PICKANINNY PEPPERMINTS

Dating back to the 1700s, “Pickaninny” (from the Portuguese pequenino, “little”) was a racial slur used to describe dark-skinned African children, particularly slave children. In 1899 the chocolate company Whitman’s (which is still around today) debuted chocolate-covered Pickaninny Peppermints. The packages featured smiling black kids (one of whom is eating watermelon) and sold well with little backlash… until 1939, when NAACP lawyer and future Supreme Court justice Thurgood Marshall wrote a letter of complaint to Whitman’s. Their response: “We feel that the term connotes a cute Negro child” and that to throw away all of the unused packaging “would be quite a hardship.” But Marshall persisted and, four years later, Whitman’s discontinued the product.

GHETTO BLASTER

Before everyone carried the entirety of recorded music around on their smartphones, one of the few ways to enjoy tunes on the go was with a portable stereo, colloquially referred to as a boombox because they were loud. Those things were mostly speaker, and required about 10 D-cell batteries to work. Introduced in the United States in the late 1970s, within a few years they found a market with urban youth, who could not only listen to them at home, but could carry them around on the subway and down the street, blasting tuneage for all the world to hear. They were a big part of hip-hop and urban African American youth culture, which led to the widespread, pejorative use of the phrase “ghetto blaster” to describe those portable stereos.

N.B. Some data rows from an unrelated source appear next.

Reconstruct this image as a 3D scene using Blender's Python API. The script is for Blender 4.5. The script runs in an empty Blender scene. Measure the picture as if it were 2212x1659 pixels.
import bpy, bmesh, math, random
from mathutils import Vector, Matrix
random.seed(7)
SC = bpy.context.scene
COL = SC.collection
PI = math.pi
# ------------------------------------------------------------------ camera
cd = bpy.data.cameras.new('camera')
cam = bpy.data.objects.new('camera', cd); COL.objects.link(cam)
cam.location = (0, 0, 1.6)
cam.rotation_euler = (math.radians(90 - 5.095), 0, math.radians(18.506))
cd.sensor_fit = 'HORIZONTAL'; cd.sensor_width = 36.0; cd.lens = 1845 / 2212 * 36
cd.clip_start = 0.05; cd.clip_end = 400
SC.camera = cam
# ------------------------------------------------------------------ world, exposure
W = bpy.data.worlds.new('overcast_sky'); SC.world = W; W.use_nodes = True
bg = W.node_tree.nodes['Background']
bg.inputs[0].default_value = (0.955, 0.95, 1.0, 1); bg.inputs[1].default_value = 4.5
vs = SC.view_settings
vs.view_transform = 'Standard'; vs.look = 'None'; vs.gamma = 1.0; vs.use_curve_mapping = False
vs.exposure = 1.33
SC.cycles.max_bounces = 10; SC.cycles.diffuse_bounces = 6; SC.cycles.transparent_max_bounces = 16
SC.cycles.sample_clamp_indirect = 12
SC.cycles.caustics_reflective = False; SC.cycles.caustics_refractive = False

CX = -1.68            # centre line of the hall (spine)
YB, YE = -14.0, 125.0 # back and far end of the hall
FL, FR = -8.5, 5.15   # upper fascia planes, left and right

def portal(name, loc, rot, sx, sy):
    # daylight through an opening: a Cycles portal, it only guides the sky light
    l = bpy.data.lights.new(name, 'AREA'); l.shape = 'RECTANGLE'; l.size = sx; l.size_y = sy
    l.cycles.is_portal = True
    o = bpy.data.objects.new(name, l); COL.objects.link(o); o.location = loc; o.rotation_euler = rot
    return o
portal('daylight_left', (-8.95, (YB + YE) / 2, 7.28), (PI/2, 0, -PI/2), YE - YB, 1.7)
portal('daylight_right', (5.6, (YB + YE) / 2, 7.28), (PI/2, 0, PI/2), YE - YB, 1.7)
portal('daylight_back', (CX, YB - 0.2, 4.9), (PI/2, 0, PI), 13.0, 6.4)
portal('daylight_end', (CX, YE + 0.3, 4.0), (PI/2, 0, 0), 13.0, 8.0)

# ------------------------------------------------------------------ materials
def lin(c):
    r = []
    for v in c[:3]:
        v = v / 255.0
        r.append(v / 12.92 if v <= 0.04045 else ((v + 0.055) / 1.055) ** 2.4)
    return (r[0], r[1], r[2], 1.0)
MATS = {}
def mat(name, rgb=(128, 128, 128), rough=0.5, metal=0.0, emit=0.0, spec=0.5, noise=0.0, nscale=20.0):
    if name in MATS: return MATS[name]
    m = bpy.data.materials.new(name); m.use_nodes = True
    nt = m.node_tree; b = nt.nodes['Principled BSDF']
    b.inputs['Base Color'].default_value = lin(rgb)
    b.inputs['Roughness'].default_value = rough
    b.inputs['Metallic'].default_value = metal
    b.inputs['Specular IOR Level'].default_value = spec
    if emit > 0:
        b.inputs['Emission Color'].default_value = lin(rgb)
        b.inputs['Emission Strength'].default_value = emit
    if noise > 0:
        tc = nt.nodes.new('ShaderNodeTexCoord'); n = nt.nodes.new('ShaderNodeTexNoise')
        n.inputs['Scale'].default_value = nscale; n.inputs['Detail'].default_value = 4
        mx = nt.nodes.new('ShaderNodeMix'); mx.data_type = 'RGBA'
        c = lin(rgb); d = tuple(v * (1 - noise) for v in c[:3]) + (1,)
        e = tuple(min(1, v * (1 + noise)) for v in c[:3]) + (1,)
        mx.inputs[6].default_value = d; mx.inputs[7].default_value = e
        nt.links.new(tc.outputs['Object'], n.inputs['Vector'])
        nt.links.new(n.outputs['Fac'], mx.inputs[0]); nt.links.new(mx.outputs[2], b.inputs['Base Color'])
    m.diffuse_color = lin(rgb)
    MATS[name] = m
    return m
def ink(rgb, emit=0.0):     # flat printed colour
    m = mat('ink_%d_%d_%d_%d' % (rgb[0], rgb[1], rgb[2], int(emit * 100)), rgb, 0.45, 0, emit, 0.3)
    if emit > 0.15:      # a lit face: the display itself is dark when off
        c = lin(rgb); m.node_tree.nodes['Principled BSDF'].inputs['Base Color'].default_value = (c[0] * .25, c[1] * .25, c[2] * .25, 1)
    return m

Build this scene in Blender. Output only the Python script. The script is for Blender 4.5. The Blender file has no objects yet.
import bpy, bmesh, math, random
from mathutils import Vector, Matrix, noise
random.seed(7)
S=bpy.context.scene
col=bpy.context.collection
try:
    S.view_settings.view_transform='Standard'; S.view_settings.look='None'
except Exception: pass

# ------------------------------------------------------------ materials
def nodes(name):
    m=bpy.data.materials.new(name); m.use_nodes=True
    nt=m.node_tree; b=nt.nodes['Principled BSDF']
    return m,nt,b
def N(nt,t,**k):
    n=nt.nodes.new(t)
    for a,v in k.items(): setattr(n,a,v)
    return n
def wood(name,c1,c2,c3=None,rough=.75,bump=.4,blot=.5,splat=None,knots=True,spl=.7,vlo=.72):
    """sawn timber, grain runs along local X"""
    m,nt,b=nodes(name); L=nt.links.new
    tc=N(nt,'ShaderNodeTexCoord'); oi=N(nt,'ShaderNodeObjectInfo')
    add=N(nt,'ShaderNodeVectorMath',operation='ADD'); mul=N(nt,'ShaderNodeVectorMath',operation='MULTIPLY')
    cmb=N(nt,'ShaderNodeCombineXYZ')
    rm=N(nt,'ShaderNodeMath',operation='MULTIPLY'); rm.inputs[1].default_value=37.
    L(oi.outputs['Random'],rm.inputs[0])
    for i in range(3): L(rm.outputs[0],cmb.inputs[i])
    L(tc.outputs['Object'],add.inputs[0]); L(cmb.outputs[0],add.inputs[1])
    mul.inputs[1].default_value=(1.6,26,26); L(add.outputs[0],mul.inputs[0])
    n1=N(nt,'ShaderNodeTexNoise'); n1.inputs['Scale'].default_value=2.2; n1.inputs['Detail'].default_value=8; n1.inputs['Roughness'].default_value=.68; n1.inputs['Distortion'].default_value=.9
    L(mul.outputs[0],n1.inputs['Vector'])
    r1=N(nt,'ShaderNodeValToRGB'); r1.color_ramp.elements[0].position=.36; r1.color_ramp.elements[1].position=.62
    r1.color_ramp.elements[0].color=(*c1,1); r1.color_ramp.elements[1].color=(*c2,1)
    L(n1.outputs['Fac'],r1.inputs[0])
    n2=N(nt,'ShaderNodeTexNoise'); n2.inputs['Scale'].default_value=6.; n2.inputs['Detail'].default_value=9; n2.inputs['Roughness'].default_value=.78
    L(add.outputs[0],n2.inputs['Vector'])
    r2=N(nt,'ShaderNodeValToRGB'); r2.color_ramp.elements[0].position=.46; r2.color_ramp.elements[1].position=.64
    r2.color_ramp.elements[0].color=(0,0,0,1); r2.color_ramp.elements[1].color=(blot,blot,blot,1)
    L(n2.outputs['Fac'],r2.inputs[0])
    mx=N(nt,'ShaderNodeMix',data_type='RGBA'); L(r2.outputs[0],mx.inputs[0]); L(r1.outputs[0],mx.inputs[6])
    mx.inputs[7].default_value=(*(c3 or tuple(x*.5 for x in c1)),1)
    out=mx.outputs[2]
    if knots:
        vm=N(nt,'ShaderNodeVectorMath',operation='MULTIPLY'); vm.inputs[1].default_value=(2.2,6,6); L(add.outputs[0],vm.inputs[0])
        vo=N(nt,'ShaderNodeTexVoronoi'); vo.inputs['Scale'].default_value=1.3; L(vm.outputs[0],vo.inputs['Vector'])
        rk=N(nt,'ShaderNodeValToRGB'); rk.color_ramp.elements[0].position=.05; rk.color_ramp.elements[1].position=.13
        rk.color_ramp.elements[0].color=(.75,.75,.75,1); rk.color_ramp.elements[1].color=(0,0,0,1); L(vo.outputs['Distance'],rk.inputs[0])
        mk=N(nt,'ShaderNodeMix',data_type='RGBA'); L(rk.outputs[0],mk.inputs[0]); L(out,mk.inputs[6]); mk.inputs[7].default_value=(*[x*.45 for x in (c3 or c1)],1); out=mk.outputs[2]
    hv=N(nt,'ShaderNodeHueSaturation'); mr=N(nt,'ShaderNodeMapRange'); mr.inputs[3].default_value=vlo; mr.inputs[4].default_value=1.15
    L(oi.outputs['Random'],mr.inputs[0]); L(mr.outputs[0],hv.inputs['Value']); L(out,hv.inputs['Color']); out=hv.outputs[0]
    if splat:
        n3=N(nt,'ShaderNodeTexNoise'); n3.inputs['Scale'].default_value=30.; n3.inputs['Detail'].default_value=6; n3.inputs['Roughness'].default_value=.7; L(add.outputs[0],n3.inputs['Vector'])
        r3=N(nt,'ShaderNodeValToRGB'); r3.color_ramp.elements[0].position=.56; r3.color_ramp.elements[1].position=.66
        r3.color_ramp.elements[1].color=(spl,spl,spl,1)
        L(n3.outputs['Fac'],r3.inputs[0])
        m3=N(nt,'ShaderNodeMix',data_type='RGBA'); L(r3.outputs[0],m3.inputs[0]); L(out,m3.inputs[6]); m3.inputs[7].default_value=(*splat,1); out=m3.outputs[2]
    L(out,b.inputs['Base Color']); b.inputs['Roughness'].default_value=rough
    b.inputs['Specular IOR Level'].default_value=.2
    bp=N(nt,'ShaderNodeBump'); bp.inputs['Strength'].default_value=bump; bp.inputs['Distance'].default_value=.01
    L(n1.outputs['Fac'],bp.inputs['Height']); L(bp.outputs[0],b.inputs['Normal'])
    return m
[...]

CHINESE CHERRY AND INJUN ORANGE

Introduced in 1927, Kool-Aid dominated the powdered drink market by the 1960s, by which time the brand was owned by the conglomerate General Foods. In 1964 Pillsbury tried to break into that market with a Kool-Aid knockoff called Funny Face. Just as Kool-Aid had a kid-friendly hook of a mascot—a sentient, man-sized pitcher of Kool-Aid—Funny Face brought its own flair. Each flavor had a memorable name with an anthropomorphized fruit pictured on the envelope. In addition to “Goofy Grape” and “Freckle-Face Strawberry,” Funny Face was available in “Chinese Cherry” and “Injun Orange.” The cherry character sported stereotypically slanted eyes and buck teeth, while the orange one wore a headdress and “war paint.” Before the year was out, Pillsbury pulled those two flavors and replaced them with “Jolly Olly Orange” and “Choo Choo Cherry.”